Elizabeth Williams-Forte wrote "Annotations of the Art" on the various pieces of artwork/illustration that she provided for "Inanna, Queen of Heaven and Earth." Here she describes the appearance of Lilith in Sumerian artwork (clay plaque. Mesopotamia. Isin-Larsa-Old Babylonian period c 2000-1600 B.C. Baked clay. Paris, Louvre AO 6501):

"A nude, winged, bird-footed goddess wears a crown composed of multiple horns. Her gaze directly engages the attention of the viewer as she stands frontal, with both hands uplifted, palms facing outward. Beneath her taloned feet appear two horned animals back to back.

"A demonic composite being part-bird, part-human, is represented on this clay plaque. Her delicately nude body is juxtaposed with powerfully clawed bird feet and wings that fall behind her like an open veil. She has been identified as the dark maid Lilith, called 'screech owl' in a biblical passage (Isaiah XXIV:14). Like a nocturnal bird, Lilith makes her home in the trunk of a tree, the hullupu tree of Inanna." (Inanna, 179)

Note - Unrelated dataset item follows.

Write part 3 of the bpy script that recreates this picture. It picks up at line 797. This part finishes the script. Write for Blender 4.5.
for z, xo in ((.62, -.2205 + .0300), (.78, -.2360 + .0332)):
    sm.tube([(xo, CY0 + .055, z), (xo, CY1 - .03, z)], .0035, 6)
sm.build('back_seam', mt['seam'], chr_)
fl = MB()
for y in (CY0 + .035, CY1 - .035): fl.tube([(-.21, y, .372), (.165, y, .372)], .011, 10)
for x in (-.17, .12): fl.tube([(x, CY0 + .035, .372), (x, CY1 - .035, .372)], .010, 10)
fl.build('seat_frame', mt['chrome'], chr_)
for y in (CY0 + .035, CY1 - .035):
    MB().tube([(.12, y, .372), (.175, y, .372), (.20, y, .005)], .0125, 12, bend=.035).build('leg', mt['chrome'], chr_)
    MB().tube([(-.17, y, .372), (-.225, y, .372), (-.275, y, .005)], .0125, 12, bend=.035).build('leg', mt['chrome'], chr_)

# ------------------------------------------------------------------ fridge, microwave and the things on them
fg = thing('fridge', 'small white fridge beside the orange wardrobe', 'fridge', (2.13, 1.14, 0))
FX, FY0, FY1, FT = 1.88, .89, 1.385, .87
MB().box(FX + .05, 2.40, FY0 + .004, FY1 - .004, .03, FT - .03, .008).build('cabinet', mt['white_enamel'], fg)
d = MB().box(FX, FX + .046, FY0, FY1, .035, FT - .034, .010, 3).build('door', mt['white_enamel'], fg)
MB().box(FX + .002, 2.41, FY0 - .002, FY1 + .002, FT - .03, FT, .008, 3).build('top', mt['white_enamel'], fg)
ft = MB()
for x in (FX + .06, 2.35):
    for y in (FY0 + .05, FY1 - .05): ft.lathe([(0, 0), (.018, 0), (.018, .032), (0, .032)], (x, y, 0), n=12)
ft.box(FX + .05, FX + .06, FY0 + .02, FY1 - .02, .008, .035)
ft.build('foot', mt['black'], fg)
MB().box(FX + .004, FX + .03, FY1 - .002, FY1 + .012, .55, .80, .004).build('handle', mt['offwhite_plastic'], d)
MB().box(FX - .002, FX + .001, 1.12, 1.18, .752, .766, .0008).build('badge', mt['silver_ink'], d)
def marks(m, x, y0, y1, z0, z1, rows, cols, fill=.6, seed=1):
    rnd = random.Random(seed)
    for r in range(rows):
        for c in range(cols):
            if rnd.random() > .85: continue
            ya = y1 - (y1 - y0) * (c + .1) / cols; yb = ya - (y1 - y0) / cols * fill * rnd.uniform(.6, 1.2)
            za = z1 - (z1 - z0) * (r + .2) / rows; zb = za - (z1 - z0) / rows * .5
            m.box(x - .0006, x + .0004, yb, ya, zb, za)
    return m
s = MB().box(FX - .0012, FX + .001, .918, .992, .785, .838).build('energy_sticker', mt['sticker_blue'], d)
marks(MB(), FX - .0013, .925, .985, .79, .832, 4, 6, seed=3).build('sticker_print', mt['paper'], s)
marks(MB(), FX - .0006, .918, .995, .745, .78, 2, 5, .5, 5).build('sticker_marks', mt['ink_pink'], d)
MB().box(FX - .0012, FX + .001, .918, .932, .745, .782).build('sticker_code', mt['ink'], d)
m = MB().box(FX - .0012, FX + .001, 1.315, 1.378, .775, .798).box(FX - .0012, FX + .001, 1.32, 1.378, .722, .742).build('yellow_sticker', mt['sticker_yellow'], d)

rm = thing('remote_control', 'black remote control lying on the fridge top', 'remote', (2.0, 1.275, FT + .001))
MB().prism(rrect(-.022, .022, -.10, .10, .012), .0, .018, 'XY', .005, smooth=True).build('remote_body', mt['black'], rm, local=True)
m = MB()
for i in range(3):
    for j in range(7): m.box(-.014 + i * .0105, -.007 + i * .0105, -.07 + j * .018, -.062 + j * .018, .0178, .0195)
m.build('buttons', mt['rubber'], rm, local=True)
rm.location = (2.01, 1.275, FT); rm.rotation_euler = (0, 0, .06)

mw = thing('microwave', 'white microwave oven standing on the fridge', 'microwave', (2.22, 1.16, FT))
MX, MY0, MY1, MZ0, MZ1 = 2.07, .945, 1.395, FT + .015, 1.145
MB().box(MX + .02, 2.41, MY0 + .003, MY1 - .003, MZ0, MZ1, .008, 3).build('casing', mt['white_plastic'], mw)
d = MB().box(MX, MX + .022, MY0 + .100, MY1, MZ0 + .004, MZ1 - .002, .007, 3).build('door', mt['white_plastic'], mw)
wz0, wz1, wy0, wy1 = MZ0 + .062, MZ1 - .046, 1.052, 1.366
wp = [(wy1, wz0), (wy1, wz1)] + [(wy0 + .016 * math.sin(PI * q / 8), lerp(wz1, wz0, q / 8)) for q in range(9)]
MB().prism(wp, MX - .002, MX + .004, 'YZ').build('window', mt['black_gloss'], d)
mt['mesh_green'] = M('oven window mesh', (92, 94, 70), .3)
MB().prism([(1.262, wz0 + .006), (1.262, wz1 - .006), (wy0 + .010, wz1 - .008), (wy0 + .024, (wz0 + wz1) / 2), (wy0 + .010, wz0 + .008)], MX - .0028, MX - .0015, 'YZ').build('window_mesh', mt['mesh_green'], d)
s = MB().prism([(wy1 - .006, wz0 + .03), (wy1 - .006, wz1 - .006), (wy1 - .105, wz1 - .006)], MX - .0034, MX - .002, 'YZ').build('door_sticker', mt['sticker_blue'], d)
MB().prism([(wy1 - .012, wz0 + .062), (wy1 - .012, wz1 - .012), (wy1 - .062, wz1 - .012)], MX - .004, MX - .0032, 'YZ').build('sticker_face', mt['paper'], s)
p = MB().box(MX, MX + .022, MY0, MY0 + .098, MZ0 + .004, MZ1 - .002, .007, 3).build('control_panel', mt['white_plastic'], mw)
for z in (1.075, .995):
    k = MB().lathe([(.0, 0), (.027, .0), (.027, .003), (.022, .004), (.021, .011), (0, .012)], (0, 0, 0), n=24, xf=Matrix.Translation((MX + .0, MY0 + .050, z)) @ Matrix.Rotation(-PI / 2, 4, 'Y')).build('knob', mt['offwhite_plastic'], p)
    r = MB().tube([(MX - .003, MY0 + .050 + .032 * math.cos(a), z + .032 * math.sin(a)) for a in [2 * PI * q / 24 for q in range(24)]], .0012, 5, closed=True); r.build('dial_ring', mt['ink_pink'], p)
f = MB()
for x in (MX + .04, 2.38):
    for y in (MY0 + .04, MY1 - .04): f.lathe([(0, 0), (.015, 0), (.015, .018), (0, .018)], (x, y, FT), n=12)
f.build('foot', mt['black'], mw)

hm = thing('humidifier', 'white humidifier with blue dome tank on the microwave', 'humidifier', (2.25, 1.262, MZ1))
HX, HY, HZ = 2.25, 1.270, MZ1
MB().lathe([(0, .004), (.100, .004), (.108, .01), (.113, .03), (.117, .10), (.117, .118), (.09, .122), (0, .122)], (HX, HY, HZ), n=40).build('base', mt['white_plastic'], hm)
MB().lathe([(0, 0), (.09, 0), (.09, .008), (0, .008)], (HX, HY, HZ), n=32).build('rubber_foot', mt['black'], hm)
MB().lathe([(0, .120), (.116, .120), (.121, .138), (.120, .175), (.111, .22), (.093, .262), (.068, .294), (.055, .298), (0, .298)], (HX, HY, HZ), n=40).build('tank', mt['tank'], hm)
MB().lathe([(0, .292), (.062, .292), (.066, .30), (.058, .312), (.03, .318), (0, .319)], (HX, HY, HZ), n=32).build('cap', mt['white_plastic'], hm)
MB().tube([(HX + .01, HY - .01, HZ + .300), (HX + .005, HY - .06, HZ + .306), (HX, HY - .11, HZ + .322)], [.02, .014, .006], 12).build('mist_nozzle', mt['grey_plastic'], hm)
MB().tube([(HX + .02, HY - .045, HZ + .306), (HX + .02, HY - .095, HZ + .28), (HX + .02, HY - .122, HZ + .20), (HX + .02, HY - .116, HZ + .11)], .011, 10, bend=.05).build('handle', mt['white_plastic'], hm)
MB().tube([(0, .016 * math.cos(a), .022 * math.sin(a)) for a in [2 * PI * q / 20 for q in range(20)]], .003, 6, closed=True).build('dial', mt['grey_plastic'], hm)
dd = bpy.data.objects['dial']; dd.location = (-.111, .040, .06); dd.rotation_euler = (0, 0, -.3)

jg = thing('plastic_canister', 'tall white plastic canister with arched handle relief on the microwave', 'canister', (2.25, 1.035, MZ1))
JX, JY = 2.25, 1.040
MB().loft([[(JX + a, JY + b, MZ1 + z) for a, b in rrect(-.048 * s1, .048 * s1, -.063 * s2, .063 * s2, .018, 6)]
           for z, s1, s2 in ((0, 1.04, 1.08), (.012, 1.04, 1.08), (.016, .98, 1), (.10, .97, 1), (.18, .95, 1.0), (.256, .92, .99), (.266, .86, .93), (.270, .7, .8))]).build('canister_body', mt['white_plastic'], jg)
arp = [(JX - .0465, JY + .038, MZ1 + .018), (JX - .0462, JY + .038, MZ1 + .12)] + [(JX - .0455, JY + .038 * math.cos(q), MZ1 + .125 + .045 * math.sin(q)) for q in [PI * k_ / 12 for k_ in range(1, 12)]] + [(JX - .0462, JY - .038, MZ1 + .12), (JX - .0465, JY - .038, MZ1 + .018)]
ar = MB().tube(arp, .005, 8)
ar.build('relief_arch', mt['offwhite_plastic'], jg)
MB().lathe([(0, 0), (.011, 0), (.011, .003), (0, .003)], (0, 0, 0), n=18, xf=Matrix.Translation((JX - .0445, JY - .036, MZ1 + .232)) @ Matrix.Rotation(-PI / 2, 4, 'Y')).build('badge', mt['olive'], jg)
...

Donald MacKinzie says that Lilith is the babylonian Lilithu, the feminine form if lilu (Sumerian lila), a kind of shape-shifting demon. (Myths of Babylonia and Assyria, 67-68) Unfortunately, he leaves this statement pretty much at that as he compares the various demons' actions to the demons of Indian mythology, and banters on in a variety of ways.

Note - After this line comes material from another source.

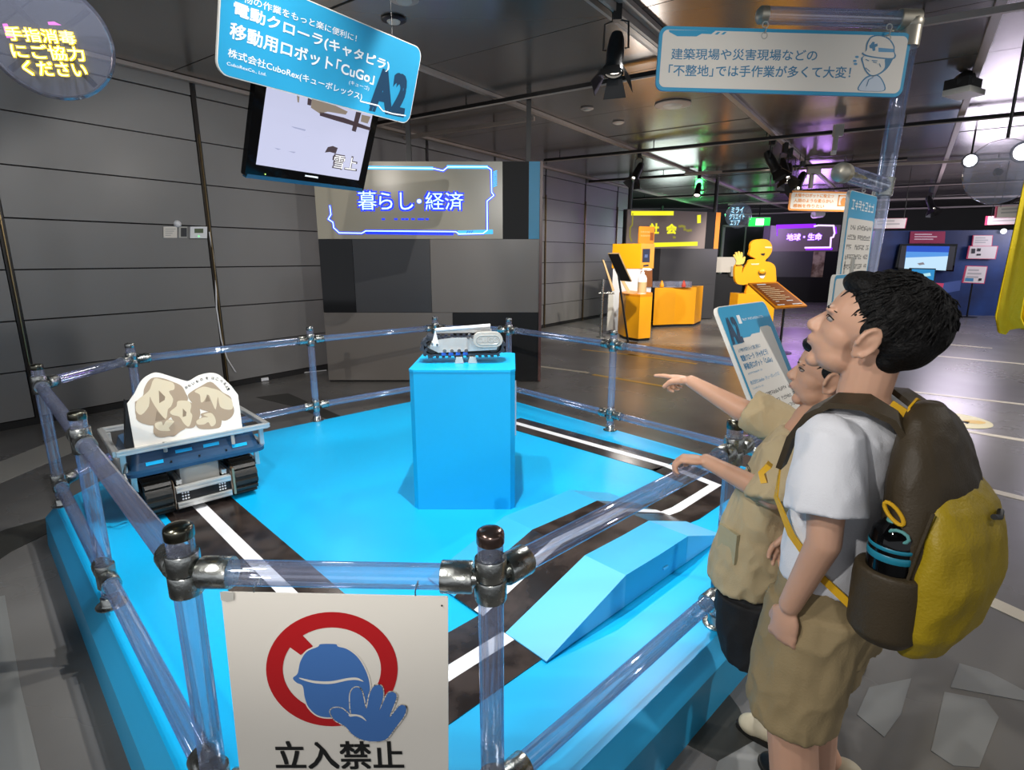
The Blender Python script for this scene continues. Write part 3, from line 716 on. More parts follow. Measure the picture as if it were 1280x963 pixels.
sg.face('blue_face', m_cyan, ib, .002, .002, .323, .428, .021, .0006)
MB().poly([sg.pt(*p, .0012) for p in ((.012, .012), (.285, .012), (.293, .02), (.293, .345), (.275, .352), (.22, .352), (.205, .336), (.15, .336), (.135, .330), (.09, .330), (.075, .316), (.012, .316))]).build('white_face', m_board, ib, world=True)
sg.txt('A2', .02, .322, .082, .392, m_cyandk, ib, .06, .0016)
sg.marks(.125, .379, .27, .386, m_signw, ib, .0016)
MB().poly([sg.pt(*p, .0016) for p in ((.098, .372), (.118, .372), (.118, .398), (.098, .398))]).build('logo_mark', m_signw, ib, world=True)
sg.txt('人や物の作業をもっと楽に便利に！', .03, .292, .175, .304, m_cyantx, ib, .01)
sg.txt('電動クローラ（キャタピラ）', .03, .266, .205, .284, m_cyantx, ib, .03)
sg.txt('移動用ロボット「CuGo」', .03, .242, .215, .260, m_cyantx, ib, .03)
sg.marks(.03, .227, .13, .232, m_hb, ib)
sg.txt('株式会社CuboRex（キューボレックス）', .03, .198, .225, .210, m_hb, ib, .01)
sg.txt('CuboRexCo., Ltd.', .03, .184, .1, .190, m_hb, ib)
for k in range(6):
    sg.marks(.025, .154-k*.026, .285-(.06 if k == 5 else 0), .165-k*.026, m_ink, ib)
sg = sg_
q = sg.pt(.2, .12, -.014)
MB().cone((1.13, 1.74, .002), q, .011, n=12).build('stand_pole', m_black, ib, smooth=True, world=True)
MB().lathe([(.13, .001), (.13, .006), (.012, .011)], (1.13, 1.74, 0), n=30).build('stand_base', m_black, ib, smooth=True, world=True)

# ================================================================== HOLOGRAM FANS
def holo(c, n_, r, label, lines, cols, up=(0, 0, 1), pole=True, blades=True, rw=.006):
    c = Vector(c); n_ = Vector(n_).normalized(); U = Vector(up).cross(n_).normalized(); V = n_.cross(U)
    t = thing('hologram_fan', c, label, 'fan display')
    MB().lathe([(r, -2*rw), (r+rw, -rw), (r+rw, rw), (r, 2*rw), (r-rw/2, 0), (r, -2*rw)], c, n_, n=56, caps=False).build('rim', m_rim, t, smooth=True, world=True)
    MB().lathe([(0, .030), (r*.5, .027), (r, .012)], c, n_, n=56).build('clear_cover', m_clear, t, smooth=True, world=True)
    MB().lathe([(.0, -.006), (.018, -.008), (.022, -.03), (.0, -.04)], c, n_, n=20).build('hub', m_black, t, smooth=True, world=True)
    if blades:
        for k in range(2):
            a = math.radians(40+90*k); d = U*math.cos(a)+V*math.sin(a); e = n_.cross(d)
            MB().prism([c+d*r*.95+e*.006, c-d*r*.95+e*.006, c-d*r*.95-e*.006, c+d*r*.95-e*.006], -n_, .003).build('blade', m_track, t, world=True)
    for (body, u0, v0, u1, h) in lines:
        for off, bold, mt in ((.006, .05, cols[0]), (.009, .0, cols[1])):
            g = h*.06 if bold > .02 else 0
            text(body, c+U*(u0-g)+V*(v0-g)+n_*off, c+U*(u1+g)+V*(v0-g)+n_*off, c+U*(u0-g)+V*(v0+h+g)+n_*off, mt, t, 'glowing_lettering', bold)
    if pole: MB().cone(c+V*(r+.004), (c.x, c.y, 3.1), .008, n=8).build('hanging_rod', m_track, t, world=True)
    return t, U, V
m_rim = glass_mat('clear_rim', (.8, .75, .7), (.5, .45, .42), .1)
m_rimx = M('faint_rim', '#4b3c36', .4, .2, .1, 5)
y_e = glow('yellow_led', '#f0c800', 2.4); y_c = glow('warm_white_led', '#fff8c0', 1.6); b_e = glow('cyan_led', '#1aa6d8', 1.2); b_c = glow('white_led', '#e8ffff', 1.8); p_e = glow('pink_led', '#ff6ae6', 1.6)
PD = Plane((-1.12, 1.25, 2.05), (.45, -.85, -.28)); c = PD.at(62, 50); n_ = PD.n
t, U, V = holo(c, n_, .113, 'round clear display at the top left with yellow glowing Japanese lettering', [], (y_e, y_c))
zl = zz(0, 0, 6.88)
for body, bl, br, h in (('手指消毒', (100, 345), (680, 385), 108), ('にご協力', (150, 495), (755, 525), 115), ('ください', (245, 640), (775, 660), 115)):
    ptext(body, PD, zl(*bl), zl(*br), h/6.88, y_e, t, .06, .032, 'glowing_lettering'); ptext(body, PD, zl(*bl), zl(*br), h/6.88, y_c, t, .012, .035, 'glowing_lettering')
for pts in ([(28, 205), (70, 205), (130, 322), (65, 328)], [(415, 190), (470, 186), (535, 218), (425, 215)]):
    MB().poly([PD.at(*zl(*p), .008) for p in pts]).build('pink_mark', p_e, t, world=True)
c = gp(923, 269.5, 2.62); holo(c, -c+Vector((0, 0, 1.4)), .36*1.0, 'small round glowing turquoise display hanging left of the green exit sign', [('ミライ', -.2, .08, .12, .15), ('クリエイト', -.24, -.10, .16, .15), ('エリア', -.2, -.27, .05, .14)], (b_e, b_c))
c = yp(1250, 215, 3.2); holo(c, Vector((-.35, -.9, -.1)), .165, 'large faint clear ring with black hub under the ceiling at the right edge', [], (b_e, b_c), blades=False, rw=.0025)
# ================================================================== EXHIBIT PANEL WALLS
m_pgrey = M('panel_warm_grey', '#77716b', .32, 0, .04, 2, rvar=.05); m_pdark = M('panel_dark_grey', '#3c3c3e', .3, 0, .04, 2)
m_pblack = M('panel_black', '#101011', .5, 0, .04, 2, spec=.3); m_pbrown = M('panel_side_brown', '#5d3a33', .3, 0, .05, 3)
def panelwall(A, B, label, pieces, th=.10, side=None):
    A, B = Vector((*A, 0)), Vector((*B, 0)); U = (B-A).normalized(); Nf = Vector((U.y, -U.x, 0)); W = (B-A).length
    t = thing('exhibit_wall', (A+B)/2, label, 'display wall')
    def blk(name, u0, u1, z0, z1, mat, d0=0, d1=th, par=t, bev=.003):
        v = [A+U*u+Nf*(-d)+Vector((0, 0, z)) for z in (z0, z1) for d in (d0, d1) for u in (u0, u1)]
        return MB().add(v, [(0, 2, 3, 1), (4, 5, 7, 6), (0, 1, 5, 4), (2, 6, 7, 3), (0, 4, 6, 2), (1, 3, 7, 5)]).build(name, mat, par, world=True, bevel=bev)
    for name, u0, u1, z0, z1, mat in pieces: blk(name, u0+.002, u1-.002, z0+.002, z1-.002, mat)
    blk('frame', 0, W, .01, 2.4, m_black, .02, th+.03)
    return t, A, U, Nf, W, blk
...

Samuel Noah Kramer sites that "Lilith is actually a loan word that goes back to the Sumerian lil, which has a semantic range corresponding with the Hebrew ruach, 'wind,' 'spirit,' 'demon.'" (From the Poetry of Sumer, 22). He also says in "Sumerian Mythology" that another title Lilith held was "Maid of Desolation," which is another variation of the "dark maid" translation found in "The Hullupu Tree." (33)

According to Buffie Johnson, Lilith is the former Queen of Heaven who has now become the "Maiden of Darkness," although how so she does not say.

In "The Rebel Lands: An Investigation in the Origins of Early Mesopotamian Mythology," J. V. Kinnier Wilson proposes in great detail the theory that the origin of the early gods is found in nature. Most notably the effects and after-effects of seismic activity in the area currently known as Iraq and Iran. He goes on to say that the Sumerian word lil means "wind," "spirit," "demon," "nothingness," and lilla (Akkadian lilu) specifically means "gas-demon." He explains that Lillith may have been all actuality a gas-demon in mythology, but in reality she was probably either natural gas itself, and/or a column of natural gas that had been lit. He also says that he believes that the snake at the base of the hullupu tree was probably oil, and the Anzu-bird was a dust cloud. (57-58) Before tossing this theory out, one thought to think on is the later mythology/beliefs of Lilith's power; wasn't she able to kill people in their sleep? And just how poisonous is natural gas?

In "When God was a Woman," Merlin Stone points out that Lilith was the "Hand of Inanna" who went to go out and gather men from the streets and took them to the temple for ritual sex. (58) She sites her source as being a Sumerian cuneiform tablet fragment, which I sincerely doubt as that I have not seen it referenced to or mentioned in any of the sources I have researched. Unfortunately, her book seems highly biased due to its innumerable inaccuracies just in the Sumerian section alone, and I suspect that it was written to be aimed at an audience immersed in the women's movement in 1976, its publication date; anything to make a book sell?

Bibliography

Johnson, Buffie. "Lady of the Beasts: Ancient Images of the Goddess and Her Sacred Animals." New York: Harper and Row, 1988.

Kramer, Samuel Noah. "From the Poetry of Sumer." Berkley: University of California Press, 1979.

"Sumerian Mythology: A Study of Spiritual and Literary Achievement in the Third Millennium BC." New York: Harper and Brothers, 1961.

MacKinzie, Donald A.. "Myths of Babylonia and Assyria." London: The Greesham Publishing Company.

Stone, Merlin. "When God Was a Woman." New York: Dial Press, 1976.

Wilson, J.V. Kinnier. "The Rebel Lands: An Invesitgation into the Origins of Early Mesopotamian Mythology." Cambridge: Cambridge University Press, 1979.

Wolkstein, Diane, and Samuel Noah Kramer. "Inanna, Queen of Heaven and Earth: Her Stories and Hymns from Sumer." New York: Harper and Row Publishers, 1983.